▸ **What is needed**
Take the material below and retype it in full; pictures are left out.

---------- Information supplied ----------

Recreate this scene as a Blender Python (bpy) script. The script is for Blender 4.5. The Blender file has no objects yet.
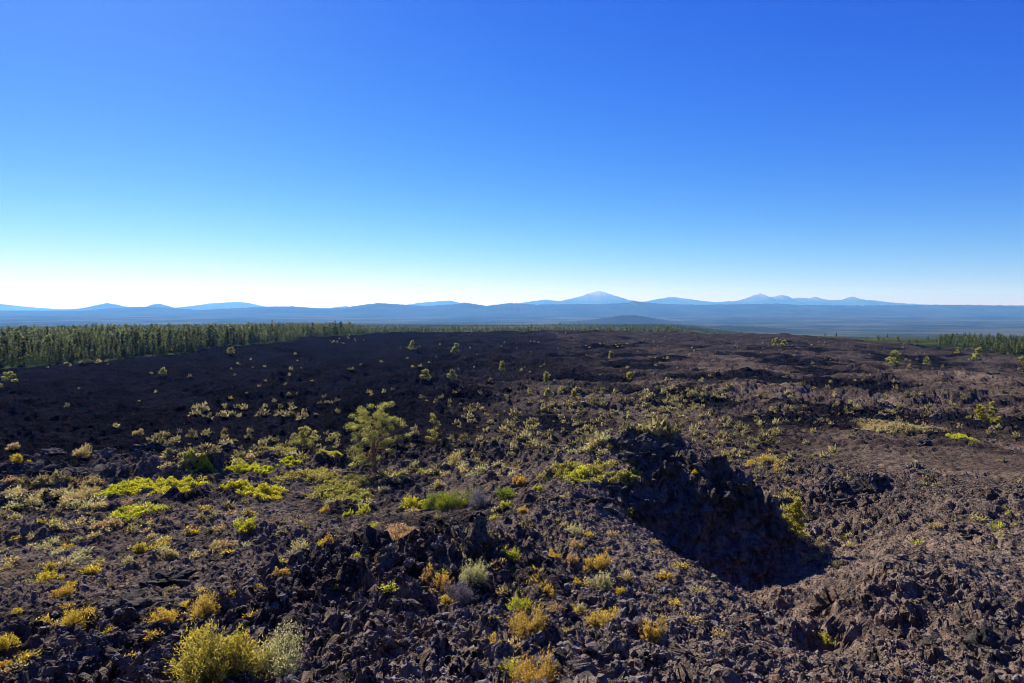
import bpy, bmesh, math, random
import numpy as np

SEED = 11
rng = np.random.default_rng(SEED)
rnd = random.Random(SEED)
scn = bpy.context.scene
COL = scn.collection
F = 683.0            # focal length in pixels (24 mm on a 36 mm wide sensor)
HOR = 308.0          # picture row of the true horizon

# ------------------------------------------------------------------ helpers
def U(a):
    return a.astype(np.int64).astype(np.uint32)

def hsh(ix, iy, seed):
    h = (U(ix) * np.uint32(374761393)) ^ (U(iy) * np.uint32(668265263)) ^ np.uint32((seed * 2246822519) & 0xffffffff)
    h = (h ^ (h >> np.uint32(13))) * np.uint32(1274126177)
    h = (h ^ (h >> np.uint32(15))) * np.uint32(2654435761)
    return h ^ (h >> np.uint32(16))

def h01(h, k=0):
    h = (h ^ np.uint32((k * 0x9E3779B9) & 0xffffffff)) * np.uint32(2246822519)
    h = h ^ (h >> np.uint32(15))
    return (h & np.uint32(0xffffff)).astype(np.float64) / 16777216.0

_ang = np.arange(64) * (2 * math.pi / 64)
_GX, _GY = np.cos(_ang), np.sin(_ang)

def gn(x, y, seed=0):
    x0 = np.floor(x); y0 = np.floor(y)
    fx = x - x0; fy = y - y0
    u = fx * fx * fx * (fx * (fx * 6 - 15) + 10); v = fy * fy * fy * (fy * (fy * 6 - 15) + 10)
    def c(dx, dy):
        g = (hsh(x0 + dx, y0 + dy, seed) & np.uint32(63)).astype(np.int64)
        return _GX[g] * (fx - dx) + _GY[g] * (fy - dy)
    a = c(0, 0); b = c(1, 0); d = c(0, 1); e = c(1, 1)
    return ((a + (b - a) * u) * (1 - v) + (d + (e - d) * u) * v) * 1.5

def fbm(x, y, sc, n=4, seed=0, gain=.5):
    s = 0; a = 1; f = 1.0 / sc
    for i in range(n):
        s = s + a * gn(x * f + 17.3 * i, y * f - 9.1 * i, seed + i); a *= gain; f *= 2.03
    return s

def blocks(x, y, sc, seed, sharp=.22, tilt=1.5):
    """angular broken blocks: each Voronoi cell is a tilted, offset slab with a crack round it"""
    wx = x / sc + .35 * gn(x / sc * 1.3, y / sc * 1.3, seed + 71)
    wy = y / sc + .35 * gn(x / sc * 1.3 + 31, y / sc * 1.3, seed + 72)
    ix = np.floor(wx); iy = np.floor(wy)
    f1 = np.full(x.shape, 9.0); f2 = np.full(x.shape, 9.0)
    hid = np.zeros(x.shape, np.uint32); ddx = np.zeros(x.shape); ddy = np.zeros(x.shape)
    for a in (-1, 0, 1):
        for b in (-1, 0, 1):
            h = hsh(ix + a, iy + b, seed)
            dx = wx - (ix + a + .1 + .8 * h01(h, 1)); dy = wy - (iy + b + .1 + .8 * h01(h, 2))
            d = np.sqrt(dx * dx + dy * dy)
            n = d < f1
            f2 = np.where(n, f1, np.minimum(f2, d)); f1 = np.where(n, d, f1)
            hid = np.where(n, h, hid); ddx = np.where(n, dx, ddx); ddy = np.where(n, dy, ddy)
    e = np.clip((f2 - f1) / sharp, 0, 1)
    e = e * (2 - e)
    hh = (h01(hid, 3) - .5) * .9 + tilt * ((h01(hid, 4) - .5) * ddx + (h01(hid, 5) - .5) * ddy) - .5 * f1 * f1
    return (hh * e - .45 * (1 - e)) * sc

def sstep(a, b, x):
    t = np.clip((x - a) / (b - a), 0, 1)
    return t * t * (3 - 2 * t)

# ------------------------------------------------------------------ the lie of the land
BR = np.array([.3, 3, 5, 9, 14, 20, 30, 50, 75, 100, 150, 200, 300, 450, 700.])
BZ = np.array([-1.7, -2.9, -3.7, -5.0, -6.4, -7.9, -9.8, -12.0, -14.2, -15.5, -17.6, -18.9, -20.3, -20.8, -21.0])

def base_h(x, y):
    r = np.sqrt(y * y + .55 * x * x + .05)
    lr = np.log(r)
    k = 0
    for o in (-.18, -.06, .06, .18):
        k = k + np.interp(lr + o, np.log(BR), BZ)
    return k / 4

def PX(px, py, d):
    return ((px - 512) / F * d, d, (HOR - py) / F * d)

CTRL = [PX(*p) for p in [
    # near flank and its rim
    (560, 520, 24.5), (600, 500, 30), (625, 519, 27.5), (650, 539, 25), (700, 569, 21.5), (745, 600, 19), (800, 632, 16.5), (850, 662, 14),
    (560, 545, 22), (620, 570, 19), (680, 600, 17), (740, 640, 14.5), (520, 500, 31), (480, 520, 27),
    # headland top
    (555, 470, 38), (590, 466, 37), (620, 450, 38), (648, 436, 38.5), (676, 442, 38), (700, 455, 36), (728, 468, 34.6), (752, 484, 33.6), (772, 512, 32.4),
    (690, 470, 34.6), (715, 480, 33.4), (665, 478, 34.2),
    (630, 484, 34), (600, 484, 33.5), (650, 470, 36),
    (560, 486, 33.5),
    # foot of the cliff
    (662, 556, 31), (700, 572, 30.3), (738, 588, 29.8), (772, 590, 29.6),
    # floor of the hollow and out of it
    (812, 578, 28.5), (784, 592, 25.5), (815, 600, 22), (836, 560, 30), (788, 541, 36), (800, 500, 45), (828, 647, 18.2), (836, 622, 21), (842, 600, 24), (838, 674, 15.6),
    # right hand mound
    (866, 608, 17), (872, 585, 20), (882, 564, 23), (868, 642, 14.3), (915, 590, 20.5), (945, 560, 25), (1000, 600, 19.5), (900, 520, 32), (960, 510, 34), (930, 660, 14),
    (870, 475, 50),
]] + [(7.0, 30.4, -11.3), (8.2, 27.5, -12.0), (8.6, 24.0, -11.6), (9.2, 21.8, -10.3), (5.6, 32.2, -9.9),
      (7.5, 45, -11.2), (11, 43.5, -11.7), (14.5, 40, -12.0), (3, 45, -11.2), (15.5, 32, -11.2)]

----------

▸ **Task response**
Recreate this scene as a Blender Python (bpy) script. The script is for Blender 4.5. The Blender file has no objects yet.
import bpy, bmesh, math, random
import numpy as np

SEED = 11
rng = np.random.default_rng(SEED)
rnd = random.Random(SEED)
scn = bpy.context.scene
COL = scn.collection
F = 683.0            # focal length in pixels (24 mm on a 36 mm wide sensor)
HOR = 308.0          # picture row of the true horizon

# ------------------------------------------------------------------ helpers
def U(a):
    return a.astype(np.int64).astype(np.uint32)

def hsh(ix, iy, seed):
    h = (U(ix) * np.uint32(374761393)) ^ (U(iy) * np.uint32(668265263)) ^ np.uint32((seed * 2246822519) & 0xffffffff)
    h = (h ^ (h >> np.uint32(13))) * np.uint32(1274126177)
    h = (h ^ (h >> np.uint32(15))) * np.uint32(2654435761)
    return h ^ (h >> np.uint32(16))

def h01(h, k=0):
    h = (h ^ np.uint32((k * 0x9E3779B9) & 0xffffffff)) * np.uint32(2246822519)
    h = h ^ (h >> np.uint32(15))
    return (h & np.uint32(0xffffff)).astype(np.float64) / 16777216.0

_ang = np.arange(64) * (2 * math.pi / 64)
_GX, _GY = np.cos(_ang), np.sin(_ang)

def gn(x, y, seed=0):
    x0 = np.floor(x); y0 = np.floor(y)
    fx = x - x0; fy = y - y0
    u = fx * fx * fx * (fx * (fx * 6 - 15) + 10); v = fy * fy * fy * (fy * (fy * 6 - 15) + 10)
    def c(dx, dy):
        g = (hsh(x0 + dx, y0 + dy, seed) & np.uint32(63)).astype(np.int64)
        return _GX[g] * (fx - dx) + _GY[g] * (fy - dy)
    a = c(0, 0); b = c(1, 0); d = c(0, 1); e = c(1, 1)
    return ((a + (b - a) * u) * (1 - v) + (d + (e - d) * u) * v) * 1.5

def fbm(x, y, sc, n=4, seed=0, gain=.5):
    s = 0; a = 1; f = 1.0 / sc
    for i in range(n):
        s = s + a * gn(x * f + 17.3 * i, y * f - 9.1 * i, seed + i); a *= gain; f *= 2.03
    return s

def blocks(x, y, sc, seed, sharp=.22, tilt=1.5):
    """angular broken blocks: each Voronoi cell is a tilted, offset slab with a crack round it"""
    wx = x / sc + .35 * gn(x / sc * 1.3, y / sc * 1.3, seed + 71)
    wy = y / sc + .35 * gn(x / sc * 1.3 + 31, y / sc * 1.3, seed + 72)
    ix = np.floor(wx); iy = np.floor(wy)
    f1 = np.full(x.shape, 9.0); f2 = np.full(x.shape, 9.0)
    hid = np.zeros(x.shape, np.uint32); ddx = np.zeros(x.shape); ddy = np.zeros(x.shape)
    for a in (-1, 0, 1):
        for b in (-1, 0, 1):
            h = hsh(ix + a, iy + b, seed)
            dx = wx - (ix + a + .1 + .8 * h01(h, 1)); dy = wy - (iy + b + .1 + .8 * h01(h, 2))
            d = np.sqrt(dx * dx + dy * dy)
            n = d < f1
            f2 = np.where(n, f1, np.minimum(f2, d)); f1 = np.where(n, d, f1)
            hid = np.where(n, h, hid); ddx = np.where(n, dx, ddx); ddy = np.where(n, dy, ddy)
    e = np.clip((f2 - f1) / sharp, 0, 1)
    e = e * (2 - e)
    hh = (h01(hid, 3) - .5) * .9 + tilt * ((h01(hid, 4) - .5) * ddx + (h01(hid, 5) - .5) * ddy) - .5 * f1 * f1
    return (hh * e - .45 * (1 - e)) * sc

def sstep(a, b, x):
    t = np.clip((x - a) / (b - a), 0, 1)
    return t * t * (3 - 2 * t)

# ------------------------------------------------------------------ the lie of the land
BR = np.array([.3, 3, 5, 9, 14, 20, 30, 50, 75, 100, 150, 200, 300, 450, 700.])
BZ = np.array([-1.7, -2.9, -3.7, -5.0, -6.4, -7.9, -9.8, -12.0, -14.2, -15.5, -17.6, -18.9, -20.3, -20.8, -21.0])

def base_h(x, y):
    r = np.sqrt(y * y + .55 * x * x + .05)
    lr = np.log(r)
    k = 0
    for o in (-.18, -.06, .06, .18):
        k = k + np.interp(lr + o, np.log(BR), BZ)
    return k / 4

def PX(px, py, d):
    return ((px - 512) / F * d, d, (HOR - py) / F * d)

CTRL = [PX(*p) for p in [
    # near flank and its rim
    (560, 520, 24.5), (600, 500, 30), (625, 519, 27.5), (650, 539, 25), (700, 569, 21.5), (745, 600, 19), (800, 632, 16.5), (850, 662, 14),
    (560, 545, 22), (620, 570, 19), (680, 600, 17), (740, 640, 14.5), (520, 500, 31), (480, 520, 27),
    # headland top
    (555, 470, 38), (590, 466, 37), (620, 450, 38), (648, 436, 38.5), (676, 442, 38), (700, 455, 36), (728, 468, 34.6), (752, 484, 33.6), (772, 512, 32.4),
    (690, 470, 34.6), (715, 480, 33.4), (665, 478, 34.2),
    (630, 484, 34), (600, 484, 33.5), (650, 470, 36),
    (560, 486, 33.5),
    # foot of the cliff
    (662, 556, 31), (700, 572, 30.3), (738, 588, 29.8), (772, 590, 29.6),
    # floor of the hollow and out of it
    (812, 578, 28.5), (784, 592, 25.5), (815, 600, 22), (836, 560, 30), (788, 541, 36), (800, 500, 45), (828, 647, 18.2), (836, 622, 21), (842, 600, 24), (838, 674, 15.6),
    # right hand mound
    (866, 608, 17), (872, 585, 20), (882, 564, 23), (868, 642, 14.3), (915, 590, 20.5), (945, 560, 25), (1000, 600, 19.5), (900, 520, 32), (960, 510, 34), (930, 660, 14),
    (870, 475, 50),
]] + [(7.0, 30.4, -11.3), (8.2, 27.5, -12.0), (8.6, 24.0, -11.6), (9.2, 21.8, -10.3), (5.6, 32.2, -9.9),
      (7.5, 45, -11.2), (11, 43.5, -11.7), (14.5, 40, -12.0), (3, 45, -11.2), (15.5, 32, -11.2)]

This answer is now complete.